The area around Glasgow has hosted communities for millennia, with the River Clyde providing a natural location for fishing. The Romans later built outposts in the area and constructed the Antonine Wall, remains of which can still be seen in Glasgow today.
Glasgow itself was founded by the Christian missionary Saint Mungo in the 6th century. He established a church at the place where the present Glasgow Cathedral stands, and in the following years Glasgow became a religious center. By the 12th century Glasgow had been granted the status of what can now be called a city. By the 16th century, the city’s traders and craftsmen had begun to wield significant influence and the city had become an important trading center with the Clyde providing access to the city and the rest of Scotland for merchant shipping. The access to the Atlantic Ocean allowed the importation of goods, which were then traded throughout the United Kingdom and Europe.
With the industrial revolution and the development of ship building industry in the 19th century Glasgow became one of the largest cities in the world, and known as “the Second City of the Empire” after London. Today Glasgow is Scotland’s largest city with a population of around 600,000 and 2.5 million in the city region.
In 2014, the world’s top travel guides have consistently named Glasgow as a must-visit destination of 2014, highlighting the city’s warmth, style and energy.
Glasgow was awarded European City of Culture in 1990. Just over twenty years after this prestigious accolade catapulted it into the cultural limelight, Glasgow’s creative energy continues to flourish with a passion that makes it one of Europe’s most exciting cities to visit.

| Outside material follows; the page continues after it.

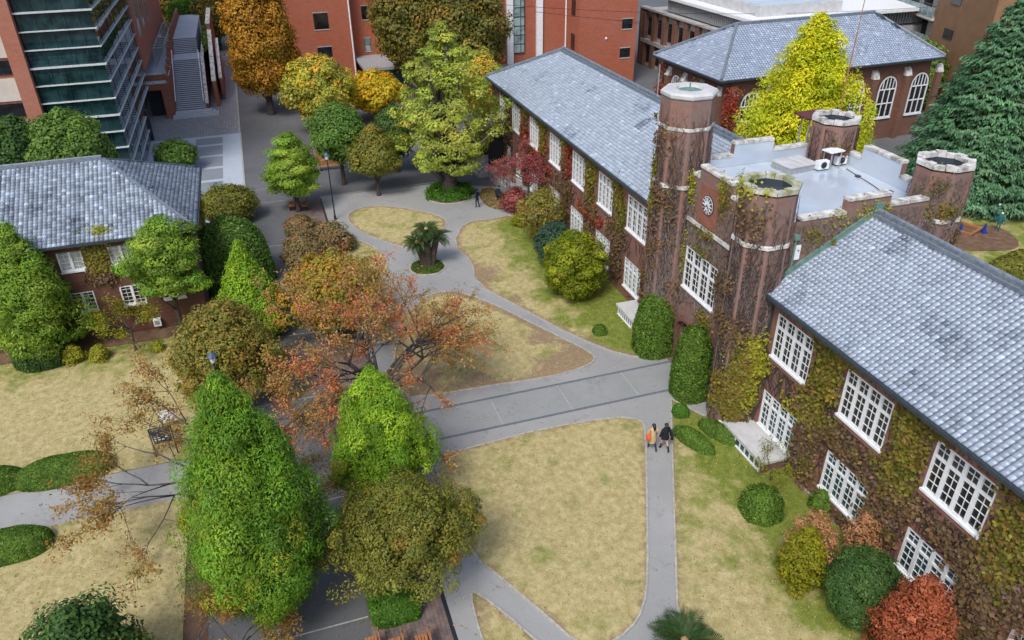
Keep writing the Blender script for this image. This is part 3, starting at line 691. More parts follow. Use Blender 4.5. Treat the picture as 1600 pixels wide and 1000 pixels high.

It is home to more than 100 cultural organizations including Scotland’s national orchestra, theatre, opera, and ballet companies and is also blazing an internationally acclaimed trail in contemporary art, design and music.
Glasgow has the greatest concentration of creative industries in Scotland, with more than 5,000 people employed in the cultural sector directly and more than 25,000 employed in the arts and creative industries more widely. The Riverside Museum was named 2013 European Museum of the Year
(EMYA). It is a UNESCO City of Music – one of only five in the world.
The city’s architectural heritage strides the centuries and reflects Glasgow’s medieval origins through its rise to a world manufacturing leader and on to a creative powerhouse. Additionally, Glasgow’s nineteenth-century townscape and the critical legacy of Charles Rennie Mackintosh’s work are assets of world renown.
Glasgow was ranked as the eighth best sports city in the world at the SportBusiness Ultimate Sports City 2014 Awards.
The city’s super-league shopping status was confirmed in 2008 when Glasgow was named the best place to shop in the UK outside London’s West End for the fourth consecutive year by Experian in its Retail Ranking – a position, which they expect Glasgow to hold until at least 2018.